Posting may be light. Talk amongst yourselves, or head on over to The Flight Deck and catch up on the comings and goings of the regulars.
Update: There’s a good and moderate essay up over at Captain Ed’s on “patriotism,” a subject that’s been making some waves in various quarters, as witnessed by Jonah Goldberg’s mail I quoted from yesterday:
We should hold the hyperbole, and assume the best motives whenever possible. That doesn’t mean we shouldn’t criticize actions and speeches when wrong, or that we should do so with insufficient vigor. It does mean that we should hold the most dire allegations for those who deserve it. Adam Gadahn is a traitor. Robert Byrd and Barack Obama are fools. The two are not synonymous. If we don’t recognize that patriotism means love of country regardless of wisdom on policy, then we really will have reduced it to only the last refuge of scoundrels.

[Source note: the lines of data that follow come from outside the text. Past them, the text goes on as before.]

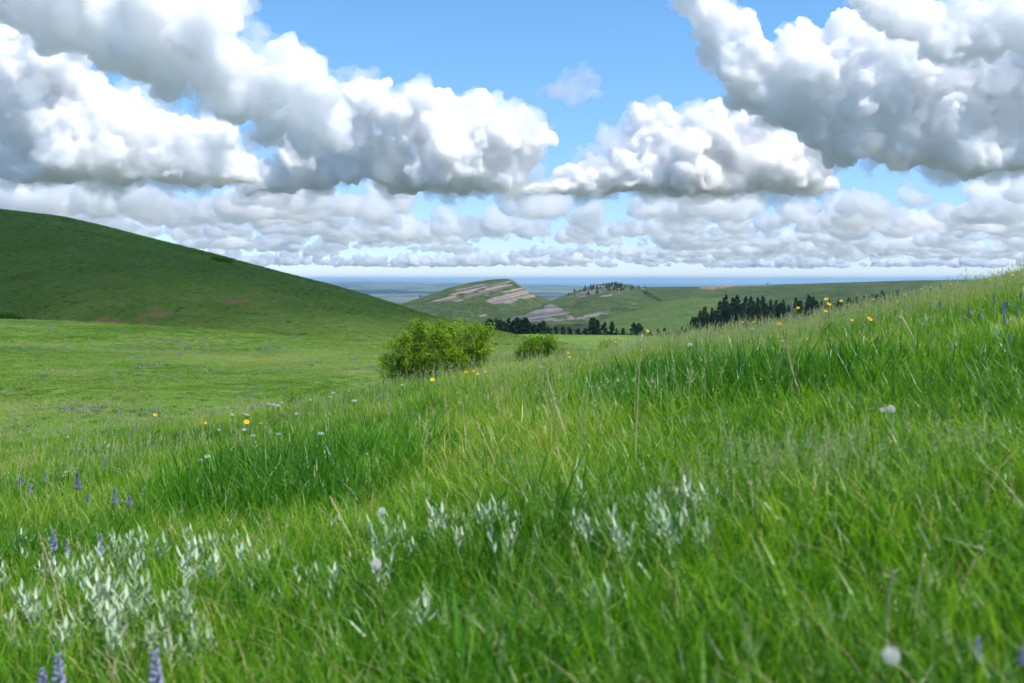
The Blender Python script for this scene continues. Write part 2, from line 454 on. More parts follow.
# long ridge with a rocky pine-topped knob
def m_ridge(PX, PY, X, Y, Z, U):
    st = (PY - (310 - (PX - 540) * .12)) / 1.7
    n = fbm(PX / 7, PY / 1.6, 61, 4)
    k = poly_mask(PX, PY, [(566, 297), (580, 291), (597, 286), (612, 285), (630, 287), (648, 288), (650, 290), (630, 292), (610, 295), (590, 297), (575, 298)], 1.6) * .74
    s1 = poly_mask(PX, PY, [(500, 322), (512, 317), (527, 313), (541, 307), (551, 303), (560, 308), (575, 317), (572, 320), (545, 321.5), (520, 323)], 1.4) * .85
    s2 = poly_mask(PX, PY, [(574, 320), (585, 315), (600, 311), (609, 309), (614, 313), (605, 316), (590, 319)], 1.4) * .7
    s3 = poly_mask(PX, PY, [(626, 305), (634, 302), (639, 303), (636, 306), (628, 307)], 1.3) * .62
    so = poly_mask(PX, PY, [(696, 290), (700, 286), (722, 284.5), (778, 283.6), (778, 286), (730, 288), (712, 291)], 2.2) * .58
    g = poly_mask(PX, PY, [(636, 288), (642, 288), (664, 300), (660, 303), (650, 298)], 1.4) * .62
    vb = poly_mask(PX, PY, [(480, 324), (560, 323), (620, 322), (680, 326), (690, 340), (480, 340)], 2.5) * .6
    sp = poly_mask(PX, PY, [(740, 291), (790, 286), (830, 286), (800, 292), (770, 298)], 3) * .38
    band = fbm(st * .8, PX / 18, 65, 3); m = np.maximum.reduce([k, s1, s2, s3]); sp_ = fbm(PX / 2.2, PY / 1.3, 66, 2)
    return {'rock': np.where(m > .08, m + .7 * band + .3 * n + (k > .2) * sp_ * .5 - .06, 0), 'soil': so, 'brush': np.maximum.reduce([g, vb, sp]), 'strata': st}
rmt = terrain_mat('ridge_grass', (.036, .066, .02), (.06, .092, .028), (.10, .11, .045), (.005, .022, .1), rock=((.22, .20, .185), (.09, .083, .082)), soil=(.27, .18, .13), bump=(.7, 4))
hill('ridge', [(470, 333, 1650, 1350, -100), (490, 327, 1680, 1320, -95), (512, 317.5, 1700, 1280, -88), (530, 311, 1750, 1240, -80), (549, 302.5, 1880, 1180, -70), (560, 297, 2150, 1120, -66), (575, 291.5, 2400, 1100, -66), (590, 287, 2500, 1100, -66),
     (603, 283.5, 2550, 1100, -66), (614, 282.4, 2550, 1100, -66), (626, 284.5, 2550, 1100, -66), (640, 287, 2600, 1100, -66), (700, 286.5, 2700, 1100, -66), (760, 285, 2700, 1100, -66), (830, 283, 2650, 1100, -66), (905, 280.5, 2600, 1100, -66), (1000, 279, 2600, 1100, -66), (1250, 276, 2600, 1100, -66)],
     (468, 1240, 900), 260, lambda u: .45 * u + .55 * sstep(0, 1.0, u), rmt, 'long flat-topped green ridge with a rocky knob and pale slabs', (20, 170), m_ridge, seed=62)

def m_spur(PX, PY, X, Y, Z, U):
    g = poly_mask(PX, PY, [(590, 322), (640, 309.5), (664, 302.5), (664, 301), (640, 307), (590, 319)], 1.3) * .55
    return {'brush': g}
smt = terrain_mat('spur_grass', (.058, .11, .026), (.08, .135, .035), (.115, .14, .05), (.006, .03, .15), bump=(.6, 3))
hill('spur_hill', [(560, 331, 1400, 1000, -64), (600, 319, 1450, 1000, -64), (640, 308, 1500, 1000, -64), (665, 301.5, 1520, 1000, -64), (690, 298.3, 1520, 1000, -64), (715, 298, 1520, 1000, -64), (740, 301, 1500, 1000, -64), (765, 306, 1480, 1000, -64), (810, 318, 1450, 1000, -64)],
     (556, 815, 300), 150, lambda u: 1 - (1 - u) ** 1.8, smt, 'smooth rounded green spur in front of the flat-topped ridge', (3, 70), m_spur, seed=72)

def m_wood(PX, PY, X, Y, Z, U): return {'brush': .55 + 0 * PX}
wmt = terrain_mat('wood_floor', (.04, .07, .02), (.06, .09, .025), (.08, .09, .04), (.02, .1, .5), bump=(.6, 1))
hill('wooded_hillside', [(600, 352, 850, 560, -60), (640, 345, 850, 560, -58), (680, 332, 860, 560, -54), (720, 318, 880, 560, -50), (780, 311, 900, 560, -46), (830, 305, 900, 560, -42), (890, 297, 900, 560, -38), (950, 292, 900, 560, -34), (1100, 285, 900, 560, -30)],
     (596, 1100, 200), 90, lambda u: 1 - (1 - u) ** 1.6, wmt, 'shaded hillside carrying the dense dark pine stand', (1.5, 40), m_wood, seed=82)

# the air between here and the far plain
def build_haze():
    m, nt, out, N, L = nmat('haze_air')
    v = N('VolumePrincipled'); v.inputs['Color'].default_value = (.46, .72, 1, 1); v.inputs['Density'].default_value = HAZE; v.inputs['Anisotropy'].default_value = .2
    L(v.outputs[0], out.inputs['Volume']); m.cycles.homogeneous_volume = True
    bm = bmesh.new(); bmesh.ops.create_cube(bm, size=1)
    me = bpy.data.meshes.new('haze'); bm.to_mesh(me); bm.free(); me.materials.append(m)
    o = link(bpy.data.objects.new('haze', me)); o.scale = (192000, 192000, 1000); o.location = (0, 0, 92 - 500)
    tag(o, 'thin blue haze lying over the far plain', kind='stuff')
HAZE = 2.8e-5
build_haze()

# ------------------------------------------------------------------ grass: tufts of blades scattered over the near slope and the meadow
def tuft(name, n, rad, h, w, lean, mat, seed, seg=4, heads=0, hmat=None, hsize=(.05, .012), droop=.35):
    rs = np.random.RandomState(seed); mb = MB()
    for i in range(n):
        a = rs.uniform(0, 2 * math.pi); r = rad * math.sqrt(rs.uniform())
        b = np.array([r * math.cos(a), r * math.sin(a), -.03])
        hh = h * rs.uniform(.55, 1.15); az = rs.uniform(0, 2 * math.pi); ln = lean * rs.uniform(.2, 1.4)
        d = np.array([math.cos(az) * ln, math.sin(az) * ln, 1.0]); d /= np.linalg.norm(d)
        tw = rs.uniform(0, 2 * math.pi); up = np.array([math.cos(tw), math.sin(tw), .2])
        side = np.cross(d, up); side /= np.linalg.norm(side)
        out = np.array([math.cos(az), math.sin(az), -.25]); bd = droop * rs.uniform(.1, 1.6) * hh
        V = []; ww = w * rs.uniform(.6, 1.3)
        for k in range(seg + 1):
            t = k / seg
            c = b + d * hh * t + out * bd * t * t * t
            q = ww * .5 * (1 - t ** 1.8) * (.75 + .5 * t) + .0004
            V += [c - side * q, c + side * q]
        mb.add(V, [[2 * k, 2 * k + 1, 2 * k + 3, 2 * k + 2] for k in range(seg)])
    for i in range(heads):
        a = rs.uniform(0, 2 * math.pi); r = rad * math.sqrt(rs.uniform())
        hh = h * rs.uniform(1.05, 1.5); az = rs.uniform(0, 2 * math.pi); ln = rs.uniform(.05, .25)
        P = [np.array([r * math.cos(a), r * math.sin(a), 0]) + np.array([math.cos(az) * ln * t * t, math.sin(az) * ln * t * t, t]) * hh for t in np.linspace(0, 1, 4)]
        mb.tube(P, [.0016, .0014, .0012, .001], 3, 1)
        top = P[-1]; dd = P[-1] - P[-2]; dd /= np.linalg.norm(dd)
        for q in range(14):
            t = q / 13; c = top - dd * hsize[0] * (1 - t) * 1.6
            az2 = rs.uniform(0, 6.28); o = np.array([math.cos(az2), math.sin(az2), .9]) 
            mb.leaf(c, o, [math.sin(az2), -math.cos(az2), .3], hsize[1] * rs.uniform(.8, 1.9) * (1.25 - t), hsize[1] * .45, .1, 2, 1)
    V = np.concatenate(mb.v)
    me = bpy.data.meshes.new(name); me.from_pydata(V.tolist(), [], mb.f)
    me.materials.append(mat); me.materials.append(hmat or mat)
    me.polygons.foreach_set('material_index', np.array(mb.m, np.int32))
    return bpy.data.objects.new(name, me)

G_FINE = leaf_mat('grass_fine', [(0, (.04, .14, .008)), (.38, (.13, .33, .010)), (.72, (.25, .45, .018)), (.92, (.37, .48, .05)), (1, (.58, .51, .20))], .52, .38, .5, 'tint', None, .62)
G_LUSH = leaf_mat('grass_lush', [(0, (.04, .15, .010)), (.5, (.09, .28, .012)), (1, (.17, .40, .02))], .5, .36, .5, 'tint')
G_HEAD = leaf_mat('grass_seed_heads', [(0, (.42, .54, .17)), (.5, (.62, .62, .28)), (1, (.66, .54, .34))], .5, .7, .1, 'tint', (1, 1, 1))
G_MEAD = leaf_mat('meadow_blades', [(0, (.10, .22, .02)), (.45, (.21, .33, .055)), (.8, (.33, .39, .12)), (1, (.40, .42, .18))], .45, .5, .15, 'tint')
G_DEAD = leaf_mat('dead_blades', [(0, (.36, .30, .15)), (1, (.62, .54, .32))], .3, .6, .2, 'tint', (1, 1, 1))
G_FORBS = leaf_mat('broad_blades', [(0, (.045, .17, .02)), (.5, (.12, .31, .03)), (1, (.26, .42, .06))], .42, .34, .55, 'tint')
G_PALE = leaf_mat('pale_tufts', [(0, (.26, .33, .12)), (1, (.46, .46, .24))], .4, .6, .15, 'tint', (1, 1, 1))
G_FORB = leaf_mat('low_scrub', [(0, (.04, .10, .014)), (1, (.09, .18, .028))], .35, .5, .2, 'tint')
G_GREY = leaf_mat('grey_tufts', [(0, (.16, .22, .15)), (1, (.27, .28, .30))], .3, .6, .15, 'tint', (1, 1, 1))
G_STRAW = leaf_mat('straw', [(0, (.62, .52, .28)), (.5, (.70, .60, .34)), (1, (.52, .42, .22))], .2, .6, .2, 'object', (1, 1, 1))

def scatter(name, label, protos, P, rotz, tilt, scl, idx, tint):
    """one object that instances its tufts on points"""
    coll = bpy.data.collections.new(name + '_tufts')
    for p in protos: coll.objects.link(p)
    me = bpy.data.meshes.new(name); n = len(P)
    me.vertices.add(n); me.vertices.foreach_set('co', np.asarray(P, np.float32).ravel())
    rot = np.stack([tilt[:, 0], tilt[:, 1], rotz], -1).astype(np.float32)
    a = me.attributes.new('rot', 'FLOAT_VECTOR', 'POINT'); a.data.foreach_set('vector', rot.ravel())
    for k, v in (('scl', scl), ('tint', tint)):
        a = me.attributes.new(k, 'FLOAT', 'POINT'); a.data.foreach_set('value', np.asarray(v, np.float32))
    a = me.attributes.new('idx', 'INT', 'POINT'); a.data.foreach_set('value', np.asarray(idx, np.int32))
    o = link(bpy.data.objects.new(name, me))
    g = bpy.data.node_groups.new(name, 'GeometryNodeTree')
    g.interface.new_socket('Geometry', in_out='INPUT', socket_type='NodeSocketGeometry')
    g.interface.new_socket('Geometry', in_out='OUTPUT', socket_type='NodeSocketGeometry')
    N = g.nodes.new; L = g.links.new
    i = N('NodeGroupInput'); ou = N('NodeGroupOutput'); mp = N('GeometryNodeMeshToPoints'); ins = N('GeometryNodeInstanceOnPoints')
    ci = N('GeometryNodeCollectionInfo'); ci.inputs['Collection'].default_value = coll
    ci.inputs['Separate Children'].default_value = True; ci.inputs['Reset Children'].default_value = True
    L(i.outputs[0], mp.inputs['Mesh']); L(mp.outputs[0], ins.inputs['Points']); L(ci.outputs[0], ins.inputs['Instance'])
    ins.inputs['Pick Instance'].default_value = True
    def at(nm, ty):
        q = N('GeometryNodeInputNamedAttribute'); q.data_type = ty; q.inputs['Name'].default_value = nm; return q.outputs['Attribute']
    L(at('idx', 'INT'), ins.inputs['Instance Index'])
    e = N('FunctionNodeEulerToRotation'); L(at('rot', 'FLOAT_VECTOR'), e.inputs[0]); L(e.outputs[0], ins.inputs['Rotation'])
    L(at('scl', 'FLOAT'), ins.inputs['Scale']); L(ins.outputs[0], ou.inputs[0])
    md = o.modifiers.new('scatter', 'NODES'); md.node_group = g
    tag(o, label, kind='stuff')
    return o

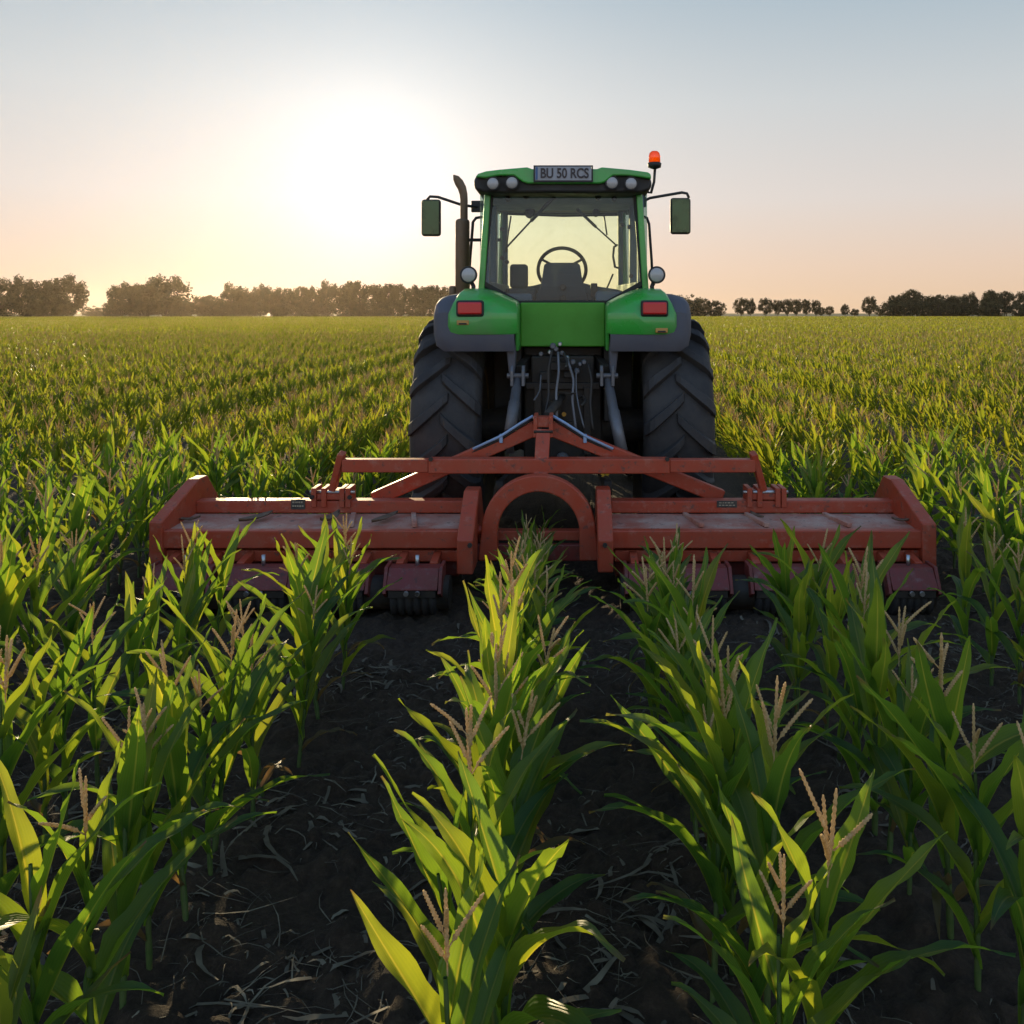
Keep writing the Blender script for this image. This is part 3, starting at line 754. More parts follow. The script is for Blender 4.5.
fo.location = ((a.x + b.x) / 2 + .010, YPt - .004, (a.z + b.z) / 2 - .002); fo.rotation_euler = (R(90), 0, 0); fo.scale = (.66, .86, 1)
bpy.context.view_layer.update()
fme = bpy.data.meshes.new_from_object(fo); fo2 = bpy.data.objects.new('plate_lettering', fme); COL.objects.link(fo2)
fo2.location, fo2.rotation_euler, fo2.scale = fo.location, fo.rotation_euler, fo.scale
bpy.data.objects.remove(fo); fo2.name = 'plate_lettering'; fo2.parent = npl
# exhaust
ye = 8.75
def EX(px, py): return P(px, py, ye)
ex = part('exhaust', M['exhaust'], lambda m: m.lathe([(PZ(305, ye), .05), (PZ(301, ye), .068), (PZ(222, ye), .068), (PZ(220, ye), .06), (PZ(219, ye), .04)], (PX(462.5, ye), ye, 0), 'z', 28))
def fn(m):
    pts = [EX(464, 221), EX(464, 200), EX(463.5, 194), EX(462, 188), EX(459, 182.5), EX(456, 178), EX(453.5, 175)]
    m.tube(pts, [.036, .036, .038, .041, .043, .032, .006], 20, caps=False)
part('exhaust_tip', M['exhaust'], fn, parent=ex)
part('exhaust_bracket', M['black'], lambda m: (m.beam(EX(468, 292), (xl0, 8.8, PZ(292, 8.8)), .05, .05), m.beam(EX(466, 240), (xl0, 8.8, PZ(240, 8.8)), .02, .03)), parent=ex)
part('air_filter_pipe', M['exhaust'], lambda m: m.lathe([(PZ(312, ye), .04), (PZ(288, ye), .04), (PZ(286, ye), .03)], (PX(453, ye), ye, 0), 'z', 16))
part('exhaust_base', M['black'], lambda m: (m.box2((PX(450, ye), ye - .1, 1.2), (xl0 + .02, ye + .12, PZ(304, ye)))), bevel=.02)
# mirrors
ym = 8.85
def mirror(name, x0, y0, x1, y1, arm):
    p, q = P(x0, y1, ym), P(x1, y0, ym)
    body = MB(); body.box2((p.x, ym, p.z), (q.x, ym + .07, q.z))
    bo = body.build('mirror', M['black'], tractor, bevel=.03, seg=4)
    part('mirror_glass', M['mirror'], lambda m: m.box2((p.x + .014, ym - .004, p.z + .014), (q.x - .014, ym + .01, q.z - .014)), parent=bo, bevel=.003)
    part('mirror_arm', M['black'], lambda m: m.tube([P(a_, b_, yy) for a_, b_, yy in arm], .014, 8), parent=bo)
mirror('mirror', 421, 199, 440.5, 236, [(484, 208, 9.02), (462, 205, 8.92), (438, 197, 8.88), (430, 196.5, 8.88), (427, 200, 8.88)])
mirror('mirror', 670.5, 197.5, 691, 234, [(640, 203, 9.02), (650, 198, 8.95), (682, 192.5, 8.88), (687, 193.5, 8.88), (689, 198, 8.88)])
part('mirror_bracket', M['black'], lambda m: m.box2(P(471, 212, 8.98), P(486, 201, 9.02)), bevel=.01)
part('mirror_bracket', M['black'], lambda m: m.box2(P(638, 207, 8.98), P(646, 197, 9.02)), bevel=.01)
# hand rails
part('hand_rail', M['black'], lambda m: m.tube([P(482, 217, 8.95), P(476, 218, 8.9), P(473, 222, 8.9), P(470, 260, 8.9), P(468, 296, 8.9)], .014, 8))
part('hand_rail', M['black'], lambda m: m.tube([P(641, 216, 8.95), P(647, 218, 8.9), P(649, 224, 8.9), P(651.5, 260, 8.9), P(653, 294, 8.9)], .014, 8))
# beacon
yb = 7.9
bc = part('beacon', M['black'], lambda m: (m.lathe([(PZ(169, yb), .020), (PZ(167.5, yb), .055), (PZ(163.5, yb), .060), (PZ(162.5, yb), .05)], (PX(654.5, yb), yb, 0), 'z', 24),
     m.tube([P(655, 168, yb), P(654, 182, yb), P(651, 193, yb), P(648, 192, yb)], .012, 8)))
part('beacon_dome', M['orangelens'], lambda m: m.lathe([(PZ(163, yb), .050), (PZ(156, yb), .049), (PZ(153, yb), .042), (PZ(151.3, yb), .026), (PZ(150.8, yb), 0)], (PX(654.5, yb), yb, 0), 'z', 24), parent=bc)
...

While we’re on that note, it’s become a kind of parlor game among people of a certain mindset to trot out Samuel Johnson’s “patriotism is the last refuge of a scoundrel” quote when faced with what they ought to instead label jingoism. Doctor Johnson, as many people know, was a literary figure of great importance in Britain during the late 18th Century – and a staunch Tory. Many people pretend to forget that when he uttered his “scoundrel” observation in 1775, the “patriots” of daily discourse in high political circles were the American Revolutionaries.
That’s us, he’s talking about, my fellow scoundrels.
Update 2: Shiny!



“…patriotism means love of country”
If one accepts that as THE definition, then another definition is needed: what is “country”?
Is it a mass of land or physical structure, or is it a culture based upon specific principles? If it is the structure, one might as well be a patriot for an outhouse.
When a husband is unfaithful he does not become “not a husband”, he becomes an unfaithful husband. When a law enforcement officer departs from the law, he does not become “not a cop, he becomes a dirty cop. If a naion is defined as a culture based upon specific principles, then when one departs from either the culture or the principles upon which it is founded, they can no longer define their position as “patriotic”.
Good article.
Personally, I like this quote by Mark Twain:
“Patriotism is supporting your country all the time, and your government when it deserves it. “
Not that that gets anyone anywhere, of course. Its all perspective. But then again I think that’s part of what Capt Ed was saying.
That’ll show Fox to mess with the browncoats!